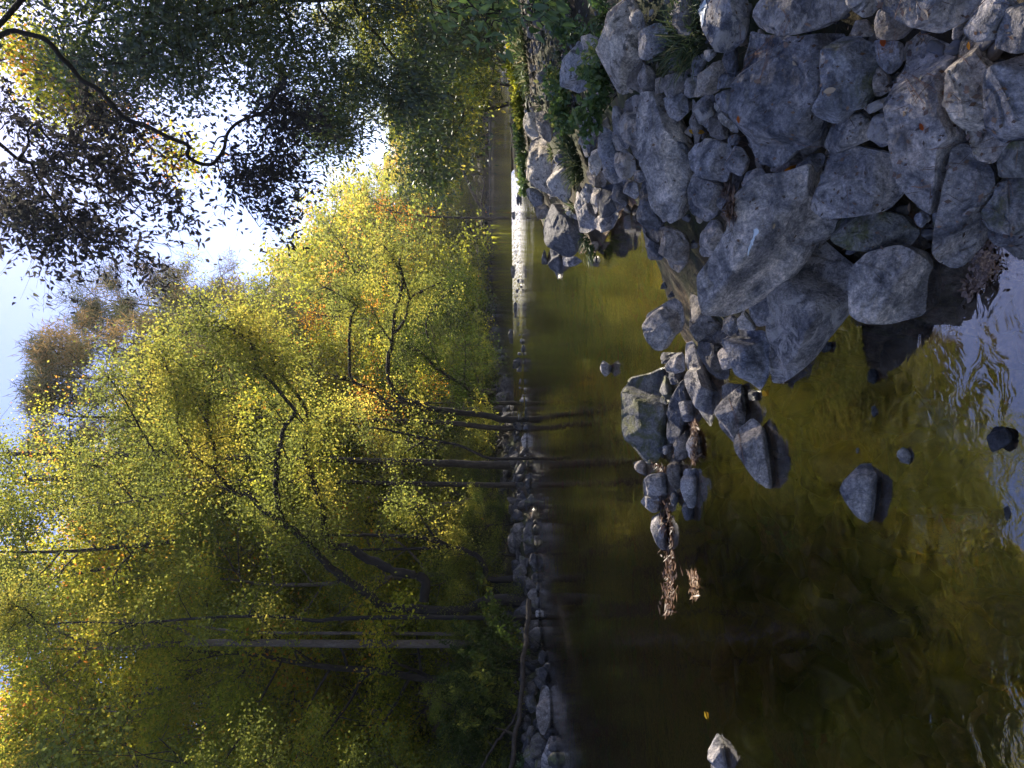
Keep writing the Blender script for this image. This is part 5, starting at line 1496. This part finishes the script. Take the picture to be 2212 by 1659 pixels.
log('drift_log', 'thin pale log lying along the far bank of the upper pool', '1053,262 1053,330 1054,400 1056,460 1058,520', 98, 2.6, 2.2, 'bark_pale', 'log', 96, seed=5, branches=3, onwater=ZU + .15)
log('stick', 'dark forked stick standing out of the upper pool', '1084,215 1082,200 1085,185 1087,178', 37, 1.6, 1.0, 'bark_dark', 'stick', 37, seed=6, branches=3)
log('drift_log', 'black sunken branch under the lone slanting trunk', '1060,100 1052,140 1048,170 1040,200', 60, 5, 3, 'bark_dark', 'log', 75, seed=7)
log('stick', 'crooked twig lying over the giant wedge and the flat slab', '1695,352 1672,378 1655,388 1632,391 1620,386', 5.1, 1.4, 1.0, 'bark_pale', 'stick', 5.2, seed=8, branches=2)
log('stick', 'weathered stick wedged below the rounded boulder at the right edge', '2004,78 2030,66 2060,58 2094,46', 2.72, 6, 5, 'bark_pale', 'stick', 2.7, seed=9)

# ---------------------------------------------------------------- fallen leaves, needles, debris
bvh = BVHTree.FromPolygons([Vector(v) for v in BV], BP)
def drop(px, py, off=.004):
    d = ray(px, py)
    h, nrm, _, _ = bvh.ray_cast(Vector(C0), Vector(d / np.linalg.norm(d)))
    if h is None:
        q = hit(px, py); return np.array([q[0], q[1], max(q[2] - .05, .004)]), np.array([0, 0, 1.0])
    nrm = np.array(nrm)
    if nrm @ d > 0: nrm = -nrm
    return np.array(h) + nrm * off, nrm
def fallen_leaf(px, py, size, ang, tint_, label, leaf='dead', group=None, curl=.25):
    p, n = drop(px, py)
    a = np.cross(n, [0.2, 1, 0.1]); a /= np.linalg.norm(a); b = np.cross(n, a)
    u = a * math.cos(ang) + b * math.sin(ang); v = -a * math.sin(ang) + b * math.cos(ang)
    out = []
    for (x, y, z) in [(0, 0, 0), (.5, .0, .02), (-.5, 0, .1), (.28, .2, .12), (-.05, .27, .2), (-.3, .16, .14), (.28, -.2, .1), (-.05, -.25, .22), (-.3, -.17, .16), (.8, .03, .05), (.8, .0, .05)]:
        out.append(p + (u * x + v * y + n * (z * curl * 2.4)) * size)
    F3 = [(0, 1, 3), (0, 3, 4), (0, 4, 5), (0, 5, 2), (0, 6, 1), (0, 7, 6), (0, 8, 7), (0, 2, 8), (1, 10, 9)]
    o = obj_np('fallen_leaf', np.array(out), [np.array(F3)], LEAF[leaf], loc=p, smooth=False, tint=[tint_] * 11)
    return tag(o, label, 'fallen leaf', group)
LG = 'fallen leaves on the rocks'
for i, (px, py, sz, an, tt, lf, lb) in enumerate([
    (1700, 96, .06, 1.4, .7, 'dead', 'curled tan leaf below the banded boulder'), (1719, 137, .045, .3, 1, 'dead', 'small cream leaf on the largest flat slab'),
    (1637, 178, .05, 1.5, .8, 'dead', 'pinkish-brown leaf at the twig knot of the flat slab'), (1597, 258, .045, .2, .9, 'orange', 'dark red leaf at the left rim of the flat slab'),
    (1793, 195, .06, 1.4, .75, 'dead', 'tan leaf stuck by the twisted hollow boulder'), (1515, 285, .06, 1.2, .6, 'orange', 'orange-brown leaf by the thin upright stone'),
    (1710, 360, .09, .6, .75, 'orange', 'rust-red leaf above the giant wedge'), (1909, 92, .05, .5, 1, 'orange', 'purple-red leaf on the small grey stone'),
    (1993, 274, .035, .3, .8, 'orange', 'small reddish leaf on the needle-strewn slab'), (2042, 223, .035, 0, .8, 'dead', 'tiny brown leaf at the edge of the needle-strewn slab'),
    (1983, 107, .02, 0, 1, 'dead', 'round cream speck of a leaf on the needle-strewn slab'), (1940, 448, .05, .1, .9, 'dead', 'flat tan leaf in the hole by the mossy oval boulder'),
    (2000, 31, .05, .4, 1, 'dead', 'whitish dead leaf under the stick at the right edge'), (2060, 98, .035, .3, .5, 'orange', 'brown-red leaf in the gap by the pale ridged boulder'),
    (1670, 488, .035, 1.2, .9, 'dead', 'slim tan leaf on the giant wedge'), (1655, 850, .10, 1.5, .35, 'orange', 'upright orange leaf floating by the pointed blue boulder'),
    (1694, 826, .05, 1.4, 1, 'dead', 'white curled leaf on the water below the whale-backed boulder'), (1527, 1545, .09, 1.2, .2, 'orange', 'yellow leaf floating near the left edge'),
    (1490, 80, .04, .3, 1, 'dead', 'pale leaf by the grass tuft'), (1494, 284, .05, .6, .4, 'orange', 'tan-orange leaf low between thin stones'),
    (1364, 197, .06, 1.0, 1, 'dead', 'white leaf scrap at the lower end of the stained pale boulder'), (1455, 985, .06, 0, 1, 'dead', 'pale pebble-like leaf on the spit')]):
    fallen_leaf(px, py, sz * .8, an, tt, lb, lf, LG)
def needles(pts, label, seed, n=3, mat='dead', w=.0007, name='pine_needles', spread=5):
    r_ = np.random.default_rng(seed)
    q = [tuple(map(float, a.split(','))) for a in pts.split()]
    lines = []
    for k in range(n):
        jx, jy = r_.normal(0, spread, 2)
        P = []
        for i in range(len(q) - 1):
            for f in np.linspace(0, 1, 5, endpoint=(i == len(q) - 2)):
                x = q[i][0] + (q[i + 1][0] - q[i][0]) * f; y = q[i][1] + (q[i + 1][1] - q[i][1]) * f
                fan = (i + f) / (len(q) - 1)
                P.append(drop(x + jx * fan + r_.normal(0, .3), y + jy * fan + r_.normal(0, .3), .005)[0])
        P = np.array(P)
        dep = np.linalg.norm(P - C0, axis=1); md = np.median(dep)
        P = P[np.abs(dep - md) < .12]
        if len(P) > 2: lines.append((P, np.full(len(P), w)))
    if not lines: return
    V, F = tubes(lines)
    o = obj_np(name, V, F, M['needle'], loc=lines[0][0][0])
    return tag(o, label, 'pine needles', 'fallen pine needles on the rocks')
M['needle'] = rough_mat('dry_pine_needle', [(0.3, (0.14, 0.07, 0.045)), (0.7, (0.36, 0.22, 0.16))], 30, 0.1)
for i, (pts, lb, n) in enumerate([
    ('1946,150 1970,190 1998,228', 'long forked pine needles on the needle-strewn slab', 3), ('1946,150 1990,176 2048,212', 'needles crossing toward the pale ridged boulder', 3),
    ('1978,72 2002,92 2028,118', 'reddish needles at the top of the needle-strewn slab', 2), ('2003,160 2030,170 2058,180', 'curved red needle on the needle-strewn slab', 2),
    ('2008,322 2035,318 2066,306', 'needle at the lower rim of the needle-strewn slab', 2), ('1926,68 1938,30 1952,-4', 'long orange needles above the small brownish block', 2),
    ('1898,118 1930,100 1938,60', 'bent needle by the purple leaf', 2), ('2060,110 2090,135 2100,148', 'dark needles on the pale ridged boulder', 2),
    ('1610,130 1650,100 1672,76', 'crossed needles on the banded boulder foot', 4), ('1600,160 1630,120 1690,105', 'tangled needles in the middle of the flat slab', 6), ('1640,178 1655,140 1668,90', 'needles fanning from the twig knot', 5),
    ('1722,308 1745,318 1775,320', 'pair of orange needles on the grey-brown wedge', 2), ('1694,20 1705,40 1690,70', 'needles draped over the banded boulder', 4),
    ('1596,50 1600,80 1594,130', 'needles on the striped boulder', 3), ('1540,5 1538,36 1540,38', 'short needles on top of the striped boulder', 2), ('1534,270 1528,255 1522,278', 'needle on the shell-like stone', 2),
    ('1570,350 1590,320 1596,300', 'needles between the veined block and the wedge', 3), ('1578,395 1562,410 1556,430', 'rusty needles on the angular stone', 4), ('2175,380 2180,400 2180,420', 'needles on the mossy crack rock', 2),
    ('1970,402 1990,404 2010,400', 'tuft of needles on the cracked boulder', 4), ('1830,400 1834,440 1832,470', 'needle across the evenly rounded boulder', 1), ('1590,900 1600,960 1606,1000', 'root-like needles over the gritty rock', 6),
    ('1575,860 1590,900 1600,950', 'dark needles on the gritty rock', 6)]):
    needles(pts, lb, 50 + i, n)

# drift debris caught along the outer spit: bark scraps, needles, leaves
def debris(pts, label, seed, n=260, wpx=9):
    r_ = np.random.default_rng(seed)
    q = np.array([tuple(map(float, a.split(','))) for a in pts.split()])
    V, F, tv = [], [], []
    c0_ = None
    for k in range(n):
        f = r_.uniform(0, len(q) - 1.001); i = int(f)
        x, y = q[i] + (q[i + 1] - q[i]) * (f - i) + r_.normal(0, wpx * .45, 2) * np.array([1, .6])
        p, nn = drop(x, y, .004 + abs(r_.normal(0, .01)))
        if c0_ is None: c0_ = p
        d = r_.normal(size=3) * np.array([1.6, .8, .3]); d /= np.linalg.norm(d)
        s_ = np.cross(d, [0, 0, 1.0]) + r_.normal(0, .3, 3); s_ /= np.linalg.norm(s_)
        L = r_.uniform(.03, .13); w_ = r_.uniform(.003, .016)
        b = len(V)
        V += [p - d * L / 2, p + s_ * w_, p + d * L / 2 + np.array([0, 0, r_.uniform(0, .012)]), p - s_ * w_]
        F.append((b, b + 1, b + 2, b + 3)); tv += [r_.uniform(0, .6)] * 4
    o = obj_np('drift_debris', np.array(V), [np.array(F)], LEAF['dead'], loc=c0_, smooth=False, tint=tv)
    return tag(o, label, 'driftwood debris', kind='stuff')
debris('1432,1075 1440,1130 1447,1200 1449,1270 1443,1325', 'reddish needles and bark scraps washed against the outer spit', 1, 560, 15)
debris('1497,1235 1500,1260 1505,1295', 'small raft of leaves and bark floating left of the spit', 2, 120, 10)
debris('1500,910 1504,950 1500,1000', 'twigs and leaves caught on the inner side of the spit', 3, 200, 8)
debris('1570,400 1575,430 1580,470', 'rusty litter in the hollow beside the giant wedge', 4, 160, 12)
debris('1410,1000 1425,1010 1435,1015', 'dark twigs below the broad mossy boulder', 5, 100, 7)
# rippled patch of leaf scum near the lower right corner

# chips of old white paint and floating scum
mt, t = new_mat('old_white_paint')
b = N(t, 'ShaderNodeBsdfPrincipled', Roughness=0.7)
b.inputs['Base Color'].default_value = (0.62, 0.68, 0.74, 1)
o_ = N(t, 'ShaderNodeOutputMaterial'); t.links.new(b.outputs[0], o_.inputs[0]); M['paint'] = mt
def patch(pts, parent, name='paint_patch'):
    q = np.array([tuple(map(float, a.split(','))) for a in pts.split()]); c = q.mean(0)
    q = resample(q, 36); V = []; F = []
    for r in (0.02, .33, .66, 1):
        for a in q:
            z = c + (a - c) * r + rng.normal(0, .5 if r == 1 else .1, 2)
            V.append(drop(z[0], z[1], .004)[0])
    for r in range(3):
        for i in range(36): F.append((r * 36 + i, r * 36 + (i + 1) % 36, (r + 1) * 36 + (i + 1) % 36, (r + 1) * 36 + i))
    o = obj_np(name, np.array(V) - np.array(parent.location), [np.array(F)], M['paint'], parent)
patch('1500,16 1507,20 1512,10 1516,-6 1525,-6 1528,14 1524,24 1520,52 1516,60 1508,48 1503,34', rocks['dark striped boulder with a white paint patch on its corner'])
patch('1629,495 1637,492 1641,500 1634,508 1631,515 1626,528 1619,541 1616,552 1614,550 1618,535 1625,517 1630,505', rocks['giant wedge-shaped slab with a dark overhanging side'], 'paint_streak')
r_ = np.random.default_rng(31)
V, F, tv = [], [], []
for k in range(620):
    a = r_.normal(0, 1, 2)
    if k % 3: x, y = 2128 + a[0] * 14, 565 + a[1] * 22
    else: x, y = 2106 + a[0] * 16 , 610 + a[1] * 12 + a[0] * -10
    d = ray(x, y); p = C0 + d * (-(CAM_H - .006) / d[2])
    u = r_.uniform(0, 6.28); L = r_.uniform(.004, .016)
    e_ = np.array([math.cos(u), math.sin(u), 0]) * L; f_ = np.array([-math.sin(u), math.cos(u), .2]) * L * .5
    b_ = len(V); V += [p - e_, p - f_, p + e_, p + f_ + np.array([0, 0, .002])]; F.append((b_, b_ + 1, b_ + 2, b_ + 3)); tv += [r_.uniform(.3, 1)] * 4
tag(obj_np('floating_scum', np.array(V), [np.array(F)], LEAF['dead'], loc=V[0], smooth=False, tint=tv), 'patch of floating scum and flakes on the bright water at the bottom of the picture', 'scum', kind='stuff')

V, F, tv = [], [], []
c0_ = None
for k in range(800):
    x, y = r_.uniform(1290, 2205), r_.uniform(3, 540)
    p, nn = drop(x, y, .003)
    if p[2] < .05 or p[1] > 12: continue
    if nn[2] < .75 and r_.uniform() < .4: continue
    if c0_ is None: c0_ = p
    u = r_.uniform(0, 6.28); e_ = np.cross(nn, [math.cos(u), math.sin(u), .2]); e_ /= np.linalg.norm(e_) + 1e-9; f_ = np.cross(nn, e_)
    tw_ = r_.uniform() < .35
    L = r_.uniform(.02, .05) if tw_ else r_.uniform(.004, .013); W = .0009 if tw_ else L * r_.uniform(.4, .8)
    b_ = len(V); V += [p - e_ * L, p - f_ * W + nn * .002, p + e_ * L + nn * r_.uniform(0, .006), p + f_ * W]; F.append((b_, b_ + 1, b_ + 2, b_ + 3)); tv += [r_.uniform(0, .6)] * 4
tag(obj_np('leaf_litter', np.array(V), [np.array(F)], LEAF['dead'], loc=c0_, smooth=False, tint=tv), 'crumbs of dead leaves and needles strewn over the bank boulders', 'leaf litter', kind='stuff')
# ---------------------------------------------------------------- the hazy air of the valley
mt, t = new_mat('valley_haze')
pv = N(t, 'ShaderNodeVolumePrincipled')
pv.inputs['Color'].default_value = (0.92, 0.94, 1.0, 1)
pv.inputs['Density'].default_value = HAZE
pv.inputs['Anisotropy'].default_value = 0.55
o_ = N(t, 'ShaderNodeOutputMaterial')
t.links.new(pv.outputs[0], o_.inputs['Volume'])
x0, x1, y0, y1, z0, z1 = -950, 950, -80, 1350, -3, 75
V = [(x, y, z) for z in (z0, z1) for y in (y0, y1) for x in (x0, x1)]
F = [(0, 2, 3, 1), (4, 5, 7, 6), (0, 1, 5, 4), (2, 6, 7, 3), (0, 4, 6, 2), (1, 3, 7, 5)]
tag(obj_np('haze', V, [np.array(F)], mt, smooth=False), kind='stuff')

━━━━━━━━━━━━━━━━━━━━━━━━━━━━━━

Your answer should be a single number: the count of lines holding the word "picture".

2